Problem ▸ Pull out every line in the data that has the string "this" in it.

╔══

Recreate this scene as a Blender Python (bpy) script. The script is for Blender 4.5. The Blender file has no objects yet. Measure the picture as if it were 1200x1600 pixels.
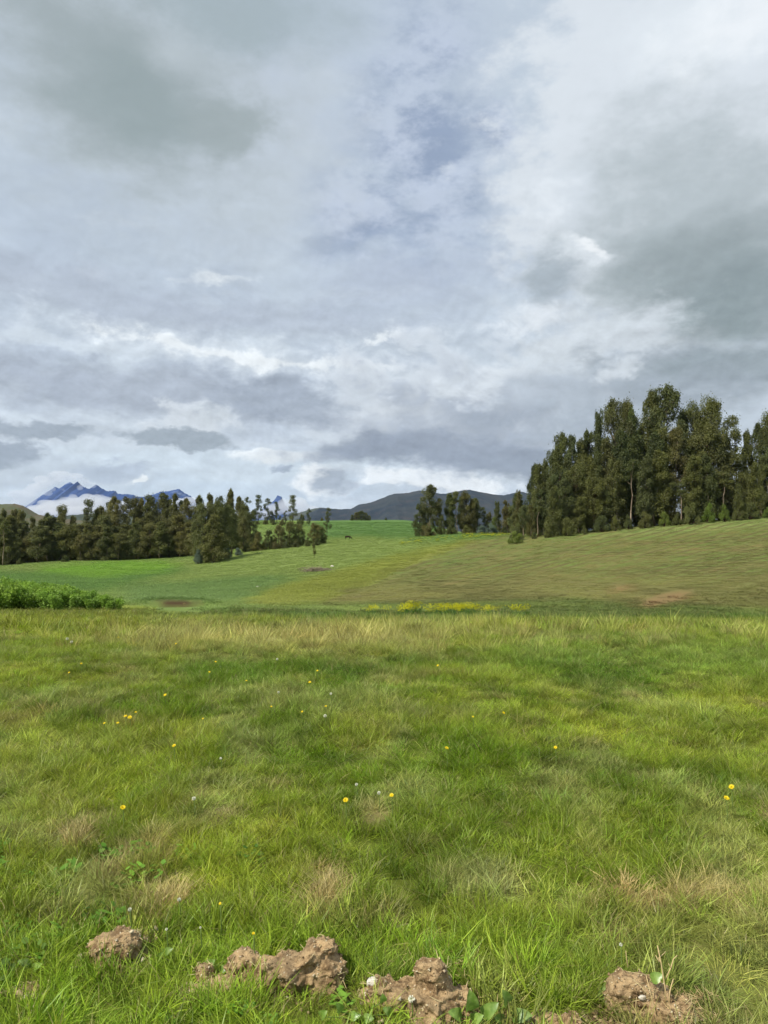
import bpy, math, random
import numpy as np
R = math.radians
rng = np.random.default_rng(7)
random.seed(7)
sc = bpy.context.scene
COL = sc.collection
# ---------------------------------------------------------------- camera geometry (photo pixels)
F, CX, HY, H = 1155.5, 600.0, 830.0, 1.6
def lin(c):
    c = np.asarray(c, float) / 255.0
    return np.where(c <= .04045, c / 12.92, ((c + .055) / 1.055) ** 2.4)

# ---------------------------------------------------------------- numpy noise
_T = np.random.default_rng(3).random((8, 256, 256))
def vnoise(x, y, seed=0):
    x = np.asarray(x, float); y = np.asarray(y, float)
    t = _T[seed % 8]
    x = x + 17.3 * seed; y = y + 9.1 * seed
    xi = np.floor(x).astype(int); yi = np.floor(y).astype(int)
    fx = x - xi; fy = y - yi
    fx = fx * fx * (3 - 2 * fx); fy = fy * fy * (3 - 2 * fy)
    a = t[xi & 255, yi & 255]; b = t[(xi + 1) & 255, yi & 255]
    c = t[xi & 255, (yi + 1) & 255]; d = t[(xi + 1) & 255, (yi + 1) & 255]
    return (a * (1 - fx) + b * fx) * (1 - fy) + (c * (1 - fx) + d * fx) * fy
def fbm(x, y, seed=0, octv=4, gain=.5):
    s = 0; a = 1; n = 0
    for o in range(octv):
        s = s + a * vnoise(x * 2 ** o, y * 2 ** o, seed + o); n += a; a *= gain
    return s / n
_T3 = np.random.default_rng(5).random((64, 64, 64))
def vnoise3(p, seed=0):
    p = p + seed * 13.7
    i = np.floor(p).astype(int); f = p - i; f = f * f * (3 - 2 * f); i &= 63; j = (i + 1) & 63
    def g(a, b, c): return _T3[a[:, 0], b[:, 1], c[:, 2]]
    x0 = g(i, i, i) * (1 - f[:, 0]) + g(j, i, i) * f[:, 0]
    x1 = g(i, j, i) * (1 - f[:, 0]) + g(j, j, i) * f[:, 0]
    x2 = g(i, i, j) * (1 - f[:, 0]) + g(j, i, j) * f[:, 0]
    x3 = g(i, j, j) * (1 - f[:, 0]) + g(j, j, j) * f[:, 0]
    y0 = x0 * (1 - f[:, 1]) + x1 * f[:, 1]; y1 = x2 * (1 - f[:, 1]) + x3 * f[:, 1]
    return y0 * (1 - f[:, 2]) + y1 * f[:, 2]
def fbm3(p, seed=0, octv=4, gain=.5):
    s = 0; a = 1; n = 0
    for o in range(octv):
        s = s + a * vnoise3(p * 2 ** o, seed + o); n += a; a *= gain
    return s / n
def sstep(a, b, x):
    t = np.clip((np.asarray(x, float) - a) / (b - a), 0, 1)
    return t * t * (3 - 2 * t)

# ---------------------------------------------------------------- scene helpers
def tag(o, label=None, cat=None, group=None, kind=None):
    if label: o['label'] = label
    if cat: o['category'] = cat
    if group: o['group'] = group
    if kind: o['kind'] = kind
    return o
def link(o, parent=None):
    COL.objects.link(o)
    if parent is not None: o.parent = parent
    return o
def empty(name, loc=(0, 0, 0), rz=0):
    o = bpy.data.objects.new(name, None); o.empty_display_size = .1
    o.location = loc; o.rotation_euler = (0, 0, rz)
    return link(o)
def mesh_np(name, V, Fc, mat=None, smooth=False, attrs=None):
    """V (n,3), Fc (m,k) int array or list of arrays; attrs {name: per-vertex float or rgb}"""
    me = bpy.data.meshes.new(name)
    V = np.asarray(V, np.float32)
    fl = Fc if isinstance(Fc, list) and isinstance(Fc[0], np.ndarray) else [Fc]
    fl = [np.asarray(f, np.int32) for f in fl if len(f)]
    loops = np.concatenate([f.ravel() for f in fl])
    tot = np.concatenate([np.full(len(f), f.shape[1], np.int32) for f in fl])
    start = np.concatenate([[0], np.cumsum(tot)[:-1]]).astype(np.int32)
    me.vertices.add(len(V)); me.vertices.foreach_set('co', V.ravel())
    me.loops.add(len(loops)); me.loops.foreach_set('vertex_index', loops)
    me.polygons.add(len(tot)); me.polygons.foreach_set('loop_start', start)
    me.polygons.foreach_set('loop_total', tot)
    if smooth: me.polygons.foreach_set('use_smooth', np.ones(len(tot), bool))
    for k, a in (attrs or {}).items():
        a = np.asarray(a, np.float32)
        if a.ndim == 1:
            at = me.attributes.new(k, 'FLOAT', 'POINT'); at.data.foreach_set('value', a)
        else:
            at = me.attributes.new(k, 'FLOAT_COLOR', 'POINT')
            at.data.foreach_set('color', np.c_[a, np.ones(len(a))].astype(np.float32).ravel())
    me.update(calc_edges=True)
    me.validate()
    if mat: me.materials.append(mat)
    return me
def mobj(name, V, Fc, mat=None, parent=None, smooth=False, attrs=None):
    return link(bpy.data.objects.new(name, mesh_np(name, V, Fc, mat, smooth, attrs)), parent)

class MB:
    """collects vertices / quads / tris and per-vertex floats"""
    def __init__(s): s.v = []; s.q = []; s.t = []; s.a = []; s.n = 0
    def add(s, V, Q=None, T=None, a=0.5):
        V = np.asarray(V, float)
        s.v.append(V); s.a.append(np.broadcast_to(np.asarray(a, float), (len(V),)))
        if Q is not None and len(Q): s.q.append(np.asarray(Q) + s.n)
        if T is not None and len(T): s.t.append(np.asarray(T) + s.n)
        s.n += len(V)
    def mesh(s, name, mat, smooth=False):
        fl = []
        if s.q: fl.append(np.concatenate(s.q))
        if s.t: fl.append(np.concatenate(s.t))
        return mesh_np(name, np.concatenate(s.v), fl, mat, smooth, {'tint': np.concatenate(s.a)})
    def obj(s, name, mat, parent=None, smooth=False):
        return link(bpy.data.objects.new(name, s.mesh(name, mat, smooth)), parent)
def tube(mb, pts, rad, sides=7, a=.5, cap=True):
    pts = np.asarray(pts, float); n = len(pts); rad = np.broadcast_to(rad, (n,))
    tg = np.gradient(pts, axis=0); tg /= np.linalg.norm(tg, axis=1)[:, None] + 1e-9
    ref = np.array([0.31, .95, .05]) if abs(tg[0, 2]) > .7 else np.array([0, 0, 1.])
    b = np.cross(tg, ref); b /= np.linalg.norm(b, axis=1)[:, None] + 1e-9
    c = np.cross(tg, b)
    an = np.linspace(0, 2 * math.pi, sides, endpoint=False)
    V = (pts[:, None] + rad[:, None, None] * (np.cos(an)[None, :, None] * b[:, None] + np.sin(an)[None, :, None] * c[:, None])).reshape(-1, 3)
    i = np.arange(n - 1)[:, None] * sides; j = np.arange(sides)[None]; k = (j + 1) % sides
    Q = np.stack([i + j, i + k, i + sides + k, i + sides + j], -1).reshape(-1, 4)
    T = None
    if cap:
        V = np.r_[V, pts[:1], pts[-1:]]; m = n * sides
        T = [[m, (x + 1) % sides, x] for x in range(sides)] + [[m + 1, (n - 1) * sides + x, (n - 1) * sides + (x + 1) % sides] for x in range(sides)]
    mb.add(V, Q, T, a)

# ---------------------------------------------------------------- node helpers
class NT:
    def __init__(s, nt): s.nt = nt; s.nt.nodes.clear()
    def node(s, t, **kw):
        n = s.nt.nodes.new(t)
        for k, v in kw.items(): setattr(n, k, v)
        return n
    def put(s, sock, v):
        if isinstance(v, bpy.types.NodeSocket): s.nt.links.new(v, sock)
        elif v is not None: sock.default_value = v
    def m(s, op, a, b=None, c=None, clamp=False):
        n = s.node('ShaderNodeMath', operation=op, use_clamp=clamp)
        for i, v in enumerate((a, b, c)): s.put(n.inputs[i], v)
        return n.outputs[0]
    def vm(s, op, a, b=None):
        n = s.node('ShaderNodeVectorMath', operation=op)
        s.put(n.inputs[0], a); s.put(n.inputs[1], b)
        return n.outputs[0]
    def smooth(s, x, a, b, lo=0., hi=1., mode='SMOOTHSTEP'):
        n = s.node('ShaderNodeMapRange', interpolation_type=mode)
        s.put(n.inputs[0], x); s.put(n.inputs[1], a); s.put(n.inputs[2], b); s.put(n.inputs[3], lo); s.put(n.inputs[4], hi)
        return n.outputs[0]
    def mix(s, f, a, b, mode='MIX'):
        n = s.node('ShaderNodeMix', data_type='RGBA', blend_type=mode)
        s.put(n.inputs[0], f)
        for i, v in ((6, a), (7, b)):
            if not isinstance(v, bpy.types.NodeSocket): v = tuple(float(q) for q in v)[:3] + (1.,)
            s.put(n.inputs[i], v)
        return n.outputs[2]
    def noise(s, vec, scale, detail=4, rough=.55, dist=0., col=False):
        n = s.node('ShaderNodeTexNoise')
        s.put(n.inputs['Vector'], vec); n.inputs['Scale'].default_value = scale; n.inputs['Detail'].default_value = detail
        n.inputs['Roughness'].default_value = rough; n.inputs['Distortion'].default_value = dist
        return n.outputs['Color'] if col else n.outputs['Fac']
    def attr(s, name, inst=False, fac=False):
        n = s.node('ShaderNodeAttribute', attribute_name=name, attribute_type='INSTANCER' if inst else 'GEOMETRY')
        return n.outputs['Fac'] if fac else n.outputs['Color']
    def sep(s, v):
        n = s.node('ShaderNodeSeparateXYZ'); s.put(n.inputs[0], v); return n.outputs
    def comb(s, x, y, z):
        n = s.node('ShaderNodeCombineXYZ'); s.put(n.inputs[0], x); s.put(n.inputs[1], y); s.put(n.inputs[2], z); return n.outputs[0]
def newmat(name):
    m = bpy.data.materials.new(name); m.use_nodes = True
    return m, NT(m.node_tree)
def out(t, surf=None, vol=None, disp=None):
    o = t.node('ShaderNodeOutputMaterial')
    if surf is not None: t.put(o.inputs['Surface'], surf)
    if vol is not None: t.put(o.inputs['Volume'], vol)
def bsdf(t, col, rough=.9, spec=.2, normal=None):
    n = t.node('ShaderNodeBsdfPrincipled')
    if not isinstance(col, bpy.types.NodeSocket): col = tuple(float(q) for q in col)[:3] + (1.,)
    t.put(n.inputs['Base Color'], col); t.put(n.inputs['Roughness'], rough)
    n.inputs['Specular IOR Level'].default_value = spec
    if normal is not None: t.put(n.inputs['Normal'], normal)
    return n.outputs[0]
def bump(t, h, strength=.5, dist=.02):
    n = t.node('ShaderNodeBump'); n.inputs['Strength'].default_value = strength; n.inputs['Distance'].default_value = dist
    t.put(n.inputs['Height'], h); return n.outputs[0]
def leafy(t, col, trans=.35, gloss=.04, rough=.45):
    d = t.node('ShaderNodeBsdfDiffuse'); t.put(d.inputs[0], col)
    tr = t.node('ShaderNodeBsdfTranslucent'); t.put(tr.inputs[0], col)
    mx = t.node('ShaderNodeMixShader'); mx.inputs[0].default_value = trans
    t.nt.links.new(d.outputs[0], mx.inputs[1]); t.nt.links.new(tr.outputs[0], mx.inputs[2])
    g = t.node('ShaderNodeBsdfGlossy'); g.inputs['Roughness'].default_value = rough
    m2 = t.node('ShaderNodeMixShader'); m2.inputs[0].default_value = gloss
    t.nt.links.new(mx.outputs[0], m2.inputs[1]); t.nt.links.new(g.outputs[0], m2.inputs[2])
    return m2.outputs[0]
def inst_leaf_mat(name, k=1., trans=.35, gloss=.04, straw=True):
    """blade / leaf colour = colour of the tuft (instance attribute) x tint of the blade"""
    m, t = newmat(name)
    tint = t.attr('tint', fac=True)
    c = t.attr('gcol', inst=True)
    f = t.smooth(tint, 0., 1., .62 * k, 1.38 * k, 'LINEAR')
    c = t.vm('MULTIPLY', c, t.comb(f, f, f))
    if straw:
        c = t.mix(t.smooth(tint, .90, .97), c, lin((172, 160, 105)) * .8 * k)
    out(t, leafy(t, c, trans, gloss)); return m
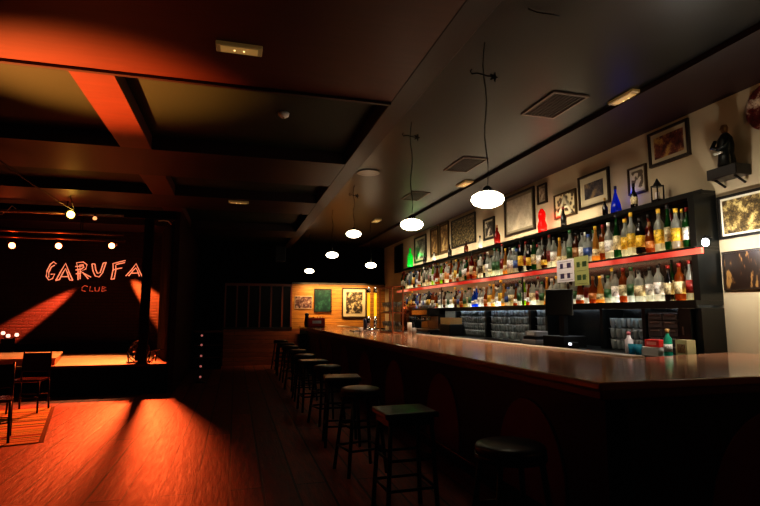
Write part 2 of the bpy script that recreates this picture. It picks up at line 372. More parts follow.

╚══

Output of the task ▸
Recreate this scene as a Blender Python (bpy) script. The script is for Blender 4.5. The Blender file has no objects yet. Measure the picture as if it were 1200x1600 pixels.
Write part 2 of the bpy script that recreates this picture. It picks up at line 372. More parts follow.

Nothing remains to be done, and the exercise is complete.